Creative Commons
The new Netflix documentary Seaspiracy provides a timely and necessary corrective to a mass of misinformation about the most dangerous threats facing the world’s oceans. The movie makes a strong argument that regulating personal consumption is not an adequate solution to large-scale environmental crises. But, unfortunately, the oceans’ plight often comes off as secondary to the personal quest, and personal morality, of the filmmaker.
By centering himself and his journey in the documentary, Tabrizi ends up emphasizing individual responses to what is a huge systemic problem.
Director Ali Tabrizi’s starting point is the eight million tons of plastic that humans are dumping into the ocean each year. The film includes wrenching footage of whales beached on the southeast coast of England with hundreds of pounds of plastic in their stomachs. In line with the recommendations of environmental organizations, he tries to use less plastic.
But when Tabrizi starts to do serious research for the film, he discovers that consumer plastics are far from the main culprit in wildlife degradation. On the contrary, plastic straws make up only 0.025 percent of the ocean’s plastic. (And though Tabrizi doesn’t mention it, banning them can be harmful to people with disabilities.)
The real motherlode of plastic junk isn’t from personal use; it’s from commercial fishing. About 46 percent of the 79,000 tons of garbage in the Great Pacific Garbage Patch is made up of fishing nets. Fishing tackle and gear were the main component of the garbage in the bellies of Tabrizi’s beached whales, too.
But as bad as fishing waste is, it’s only a small part of the ecological nightmare that is commercial fishing. Fishing vessels use thirty-mile lines with thousands of baited hooks. Forty percent of their catch consists of species that aren’t commercial; those are just “bycatch” to be thrown back, dead, into the sea. With so much waste, fish populations have cratered; there has been a 71 percent decrease in the population of oceanic sharks and rays since 1970, as just one example.
Some leading environmental organizations downplay the environmental impact of commercial fishing, in part perhaps because they receive funding from the same fishing conglomerates that are creating the pollution. In particular, Tabrizi points out that the Marine Stewardship Council’s sustainable fishery label, appended to tuna and other seafood, is worthless.
The label is supposed to guarantee that catching these fish did not result in harm to any sea mammals or other marine wildlife. But given the number of fishing boats and the opacity of supply chains, there’s no way to really be sure of how the fish were caught.
Worse, the Marine Stewardship Council makes most of its money from licensing its sustainability label. In other words, the fishing industry pays the council to say its products are sustainable, a huge conflict of interest.

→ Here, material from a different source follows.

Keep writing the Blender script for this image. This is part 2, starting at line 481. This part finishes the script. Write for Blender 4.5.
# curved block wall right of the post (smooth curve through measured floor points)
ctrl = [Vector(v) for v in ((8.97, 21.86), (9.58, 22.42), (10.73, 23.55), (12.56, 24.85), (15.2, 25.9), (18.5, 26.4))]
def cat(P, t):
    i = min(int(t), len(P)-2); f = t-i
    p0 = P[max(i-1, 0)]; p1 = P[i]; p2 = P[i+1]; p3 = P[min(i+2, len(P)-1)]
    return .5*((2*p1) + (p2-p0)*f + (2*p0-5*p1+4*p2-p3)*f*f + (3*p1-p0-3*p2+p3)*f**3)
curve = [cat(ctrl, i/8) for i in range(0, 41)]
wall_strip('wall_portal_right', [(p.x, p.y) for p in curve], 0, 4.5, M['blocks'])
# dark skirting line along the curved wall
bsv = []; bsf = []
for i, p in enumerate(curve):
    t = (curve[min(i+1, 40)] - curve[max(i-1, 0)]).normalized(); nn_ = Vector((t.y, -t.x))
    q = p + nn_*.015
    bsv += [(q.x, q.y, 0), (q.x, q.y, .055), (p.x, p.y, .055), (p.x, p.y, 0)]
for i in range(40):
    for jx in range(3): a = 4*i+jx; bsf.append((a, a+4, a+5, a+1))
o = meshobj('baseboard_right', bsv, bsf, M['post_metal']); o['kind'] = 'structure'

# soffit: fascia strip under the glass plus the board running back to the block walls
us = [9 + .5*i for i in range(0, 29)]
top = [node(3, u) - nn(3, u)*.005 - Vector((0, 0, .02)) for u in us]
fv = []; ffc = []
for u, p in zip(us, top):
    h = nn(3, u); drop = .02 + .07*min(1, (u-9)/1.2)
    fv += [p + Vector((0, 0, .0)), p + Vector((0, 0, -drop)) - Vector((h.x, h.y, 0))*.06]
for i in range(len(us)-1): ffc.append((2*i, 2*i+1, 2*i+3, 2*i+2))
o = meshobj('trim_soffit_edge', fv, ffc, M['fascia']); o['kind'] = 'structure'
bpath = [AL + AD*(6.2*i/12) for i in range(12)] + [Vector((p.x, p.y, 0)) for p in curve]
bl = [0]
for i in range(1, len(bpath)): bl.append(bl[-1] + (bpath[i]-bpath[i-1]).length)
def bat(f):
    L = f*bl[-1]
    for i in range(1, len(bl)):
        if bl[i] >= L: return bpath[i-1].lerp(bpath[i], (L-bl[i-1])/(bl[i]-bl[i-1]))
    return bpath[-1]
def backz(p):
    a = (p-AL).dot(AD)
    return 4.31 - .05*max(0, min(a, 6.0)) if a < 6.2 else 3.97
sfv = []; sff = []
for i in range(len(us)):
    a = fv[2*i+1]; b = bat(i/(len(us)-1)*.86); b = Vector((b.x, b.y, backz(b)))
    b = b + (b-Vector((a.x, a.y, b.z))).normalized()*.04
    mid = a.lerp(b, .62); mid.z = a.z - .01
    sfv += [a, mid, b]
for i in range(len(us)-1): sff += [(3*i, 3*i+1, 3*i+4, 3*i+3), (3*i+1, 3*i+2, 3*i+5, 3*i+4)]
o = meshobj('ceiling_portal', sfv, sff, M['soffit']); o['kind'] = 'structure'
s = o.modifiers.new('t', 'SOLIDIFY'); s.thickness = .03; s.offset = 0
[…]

The fishing industry isn’t just a threat to sea mammals. It has ugly humanitarian consequences as well. Observers on fishing boats who try to blow the whistle and who won’t accept bribes have disappeared in mysterious circumstances. Some suspect they were murdered. In West Africa, overfishing by foreign trawlers has disrupted local economies, leaving communities unable to feed themselves.

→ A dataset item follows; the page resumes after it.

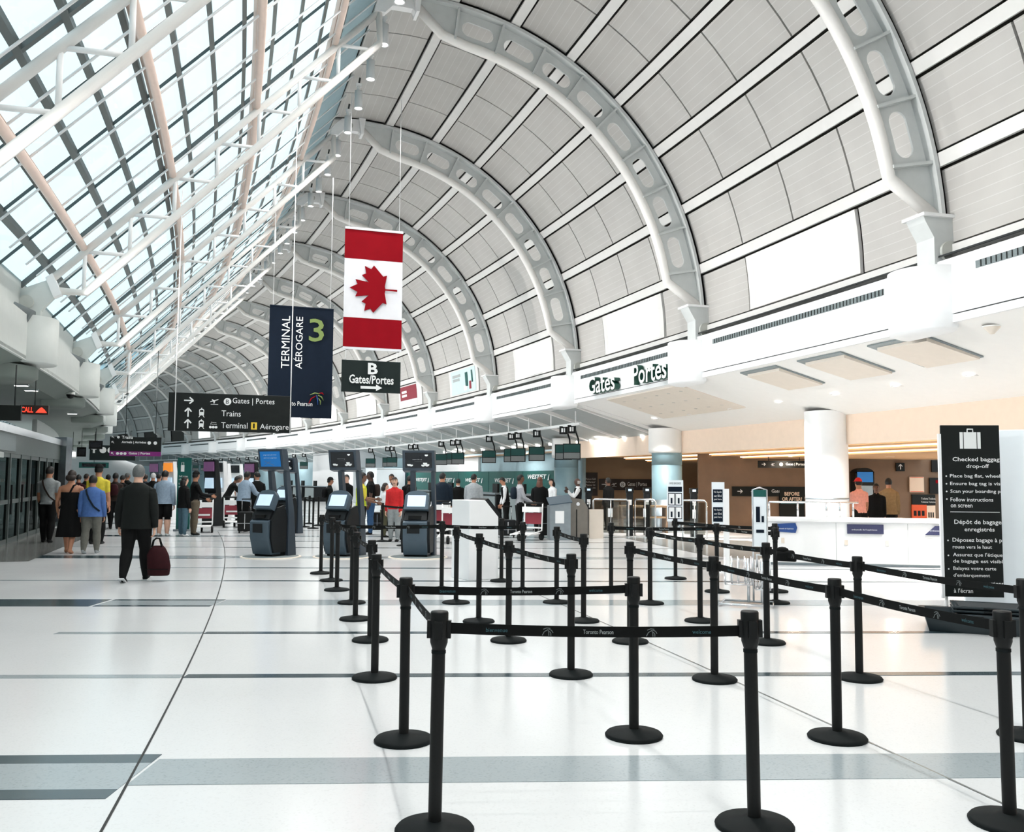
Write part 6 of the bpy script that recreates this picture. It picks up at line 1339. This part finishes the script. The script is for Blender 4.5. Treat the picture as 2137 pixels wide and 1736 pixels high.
person(987, 1112, R_(-10), 1.76, 'man in a light grey suit jacket behind the white podium', 'tan', CL['suit'], CL['black'], 'black', outer=(CL['suit'], .45), build=1.08, headturn=-.4, lean=.06)
person(1056, 1104, R_(100), 1.68, 'staff member in a black waistcoat and white sleeves', 'tan', CL['white'], CL['black'], 'black', top2=CL['black'], lean=.15, headtilt=.3, vox=.025)
person(1084, 1119, R_(-80), 1.74, 'man in a checked shirt with a navy backpack', 'brown', CL['plaid'], CL['black'], 'black', backpack=CL['navy'], arms={1: (.35, .1, .7), -1: (.35, .1, .7)})
person(1126, 1112, R_(-10), 1.68, 'woman with long brown hair in black at the desk', 'light', CL['black'], CL['black'], 'auburn', longhair=.2, build=1.05, outer=(CL['black'], .42))
person(1155, 1100, R_(120), 1.64, 'woman in a white blouse with dark hair behind the podium', 'light', CL['white'], CL['black'], 'black', longhair=.14, vox=.025, lean=.1)
person(1206, 1107, R_(90), 1.66, 'bald staff member in a white shirt and black waistcoat', 'dark', CL['white'], CL['black'], bald='w', top2=CL['black'], arms={1: (.6, .1, 1.9), -1: (.5, .1, 1.7)}, vox=.025)
person(1270, 1106, R_(40), 1.68, 'guard in black standing behind the glass railing', 'brown', CL['black'], CL['black'], 'black', vox=.025)
# -- right, beyond the white counter --
person(0, 0, R_(15), 1.68, 'person in a pink shirt and red cap beyond the white counter', 'tan', CL['pink'], CL['black'], 'black', cap='red', at=(at_depth(1792, 1000, 22.5).x, 22.5, 0), build=1.1, sleeves='short', vox=.025)
person(0, 0, R_(160), 1.56, 'person in dark clothes between the pink shirt and the tan jacket', 'brown', CL['black'], CL['black'], 'black', at=(at_depth(1828, 1000, 22.8).x, 22.8, 0), vox=.025)
person(0, 0, R_(-20), 1.70, 'person in a tan jacket beyond the white counter', 'tan', CL['tan'], CL['black'], 'black', at=(at_depth(1854, 1000, 23.2).x, 23.2, 0), outer=(CL['tan'], .46), vox=.025)
finish_people()
flush_text()
for me in list(bpy.data.meshes):
    if me.users == 0: bpy.data.meshes.remove(me)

In Thailand, the demand for cheap labor has inspired a brutal system of slave labor. Kidnapped men, often immigrants to Thailand, can spend years on fishing boats, beaten, starved, working in unsafe conditions, with no way to escape.
Tabrizi goes to Thailand to interview some crew members who did manage to get away. They emphasize that making the documentary is dangerous, and that it may make him a target of organized crime, or of the complicit police. No doubt there is a risk, but the use of the most ominous clips at the beginning of the film to tease the movie and build suspense seems manipulative. So does the dramatic action-film-like music, which plays in the background when Tabrizi tags along on a raid of illegal foreign fishing boats off the coast of Somalia.

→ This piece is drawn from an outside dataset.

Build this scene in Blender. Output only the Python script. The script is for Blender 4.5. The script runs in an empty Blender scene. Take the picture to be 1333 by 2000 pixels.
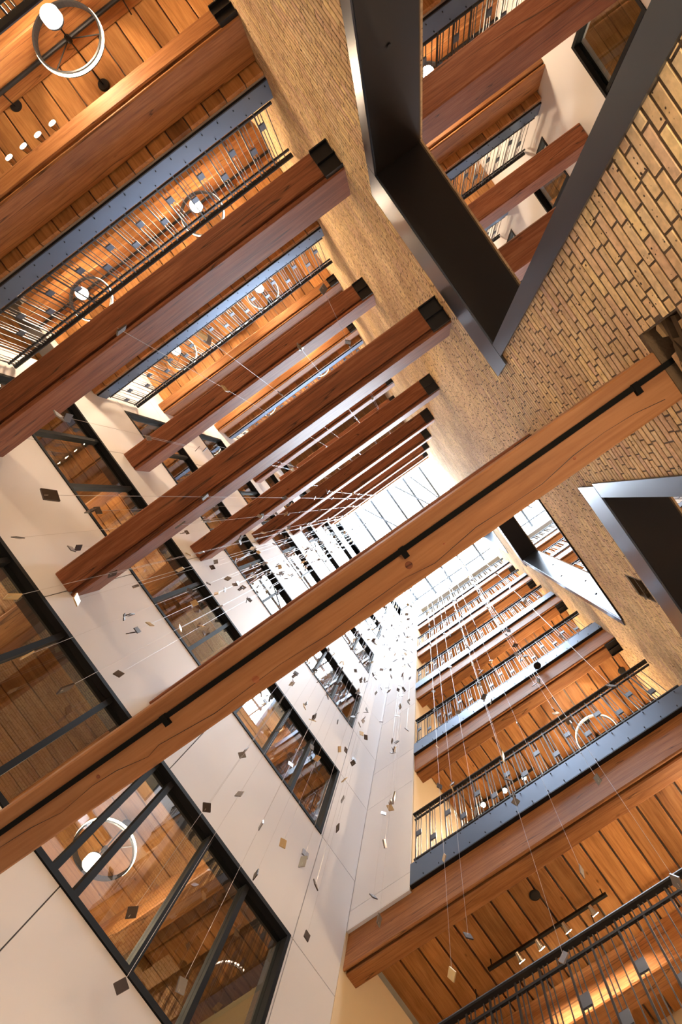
import bpy, math, random
import numpy as np
from mathutils import Matrix, Vector

random.seed(7)
SC = bpy.context.scene
COL = SC.collection

# ------------------------------------------------------------------ camera
# world: X runs from the white window wall to the brick wall, Y runs along both
# walls, Z is up; the camera stands at the origin, 1.5 m above the lobby floor
RC = np.array([[0.81585488, 0.57734612, 0.03243877],
               [-0.57545311, 0.81613815, -0.05265206],
               [-0.05687298, 0.02428945, 0.99808591]])
FPX, CX, CY = 1050.0, 788.65, 1030.71
cam = bpy.data.cameras.new('camera')
cam.sensor_fit = 'HORIZONTAL'
cam.sensor_width = 36.0
cam.lens = 36.0 * FPX / 1333.0
cam.shift_x = (666.5 - CX) / 1333.0
cam.shift_y = -(1000.0 - CY) / 1333.0
cam.clip_start = 0.02
cam.clip_end = 200
co = bpy.data.objects.new('camera', cam)
COL.objects.link(co)
r, d, fw = RC
co.matrix_world = Matrix(((r[0], -d[0], -fw[0], 0), (r[1], -d[1], -fw[1], 0), (r[2], -d[2], -fw[2], 0), (0, 0, 0, 1)))
SC.camera = co


def ray(px, py):
    v = RC.T @ np.array([(px - CX) / FPX, (py - CY) / FPX, 1.0])
    return v


def proj(p):
    v = RC @ np.array(p, float)
    return FPX * v[0] / v[2] + CX, FPX * v[1] / v[2] + CY


# ------------------------------------------------------------------ world, daylight, exposure
W = bpy.data.worlds.new('overcast_sky')
SC.world = W
W.use_nodes = True
bg = W.node_tree.nodes['Background']
bg.inputs[0].default_value = (0.80, 0.90, 1.0, 1)
bg.inputs[1].default_value = 23.0
pl = bpy.data.lights.new('skylight_portal', 'AREA')
pl.shape = 'RECTANGLE'
pl.size, pl.size_y = 10.1, 5.7
pl.cycles.is_portal = True
po = bpy.data.objects.new('skylight_portal', pl)
po.location = (1.0, 1.45, 26.75)
COL.objects.link(po)
SC.view_settings.view_transform = 'Standard'
SC.view_settings.look = 'None'
SC.view_settings.gamma = 1.0
SC.view_settings.use_curve_mapping = False
SC.view_settings.exposure = 1.1
WARM = (1.0, 0.73, 0.46)
LAMP_W = 80.0


# ------------------------------------------------------------------ materials
def nt(name):
    m = bpy.data.materials.new(name)
    m.use_nodes = True
    t = m.node_tree
    b = t.nodes['Principled BSDF']
    return m, t, b


def node(t, typ, **kw):
    n = t.nodes.new(typ)
    for k, v in kw.items():
        if k.startswith('i_'):
            n.inputs[k[2:].replace('_', ' ')].default_value = v
        else:
            setattr(n, k, v)
    return n


def ramp(t, stops):
    n = t.nodes.new('ShaderNodeValToRGB')
    e = n.color_ramp.elements
    while len(e) < len(stops):
        e.new(0.5)
    for el, (p, c) in zip(e, stops):
        el.position = p
        el.color = (*c, 1) if len(c) == 3 else c
    return n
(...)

Clearly, Tabrizi hopes that adding these Hollywood touches and framing the documentary as a personal hard-hitting investigation will make the narrative more exciting and engaging. A bit of drama means more people will see Seaspiracy. That, in turn, means people will be swayed by it to work for change.
But there’s a risk in this method, too. By centering himself and his journey in the documentary, Tabrizi ends up emphasizing individual responses to what is a huge systemic problem. He doesn’t conclude the film with policy proposals, but with a change in his own habits. Just as he started by deciding to cut down on his plastic consumption, he ends by vowing not to eat fish.
Indeed, many interviewees argue that a global political response is vital. Currently, less than 1 percent of the world’s oceans are set aside as preserves in which fishing is banned. Interviewees in the film argue that we need to increase that to 30 percent if we want fisheries to recover.
Not buying plastics or not eating seafood can be a valid ethical decision. But it can’t be a substitute for political change. At its best, Seaspiracy recognizes that saving the oceans is a global project. In its weaker moments, it shows why, even for the best-intentioned humans, that global view can be hard to sustain.
Seaspiracy is now available on Netflix.